Republicans reminded everyone that the public already has available nearly 700 judicial opinions (more than 10,000 pages) that Kavanaugh wrote or joined on the U.S. Court of Appeals; 17,000 pages of Kavanaugh’s non-judicial writings and speeches; and (so far) some 350,000 pages of material related to Kavanaugh’s work as associate independent counsel and associate counsel to the president. This volume of information is more than the previous five Supreme Court nominees combined.

The demand for more documents is unusual not only because the committee has so much other relevant material, but because the senators making this demand had long ago announced their opposition to the nomination. In fact, Sens. Cory Booker, D-N.J., and Richard Blumenthal, D-Conn., did so within hours of Kavanaugh’s nomination on July 9.

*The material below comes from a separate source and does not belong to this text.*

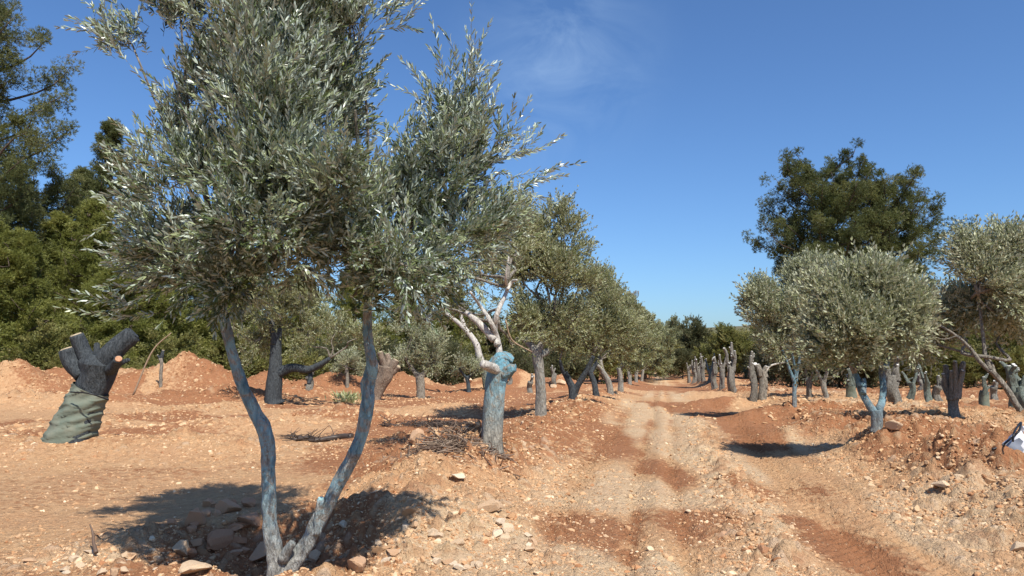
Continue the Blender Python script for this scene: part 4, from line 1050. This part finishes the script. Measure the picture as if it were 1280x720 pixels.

2. Competing visions of the rule of law.

Lawyers—especially lawyers who are senators—love the phrase “rule of law,” but that phrase can mean different things to different people.

Many use that phrase only to mean that they like the result of a judge or court’s decisions. Others mean that the law, following an objective set of rules and principles, rather than the judge, must decide cases no matter which side wins or loses.

The opening statements by senators suggested one or another of these visions. So will the questions (and answers) in the next few days. Sen. John Kennedy, R-La., put it best when he said, “It’s almost become a cliché but the role of a judge is to say what the law is, not what the law ought to be.”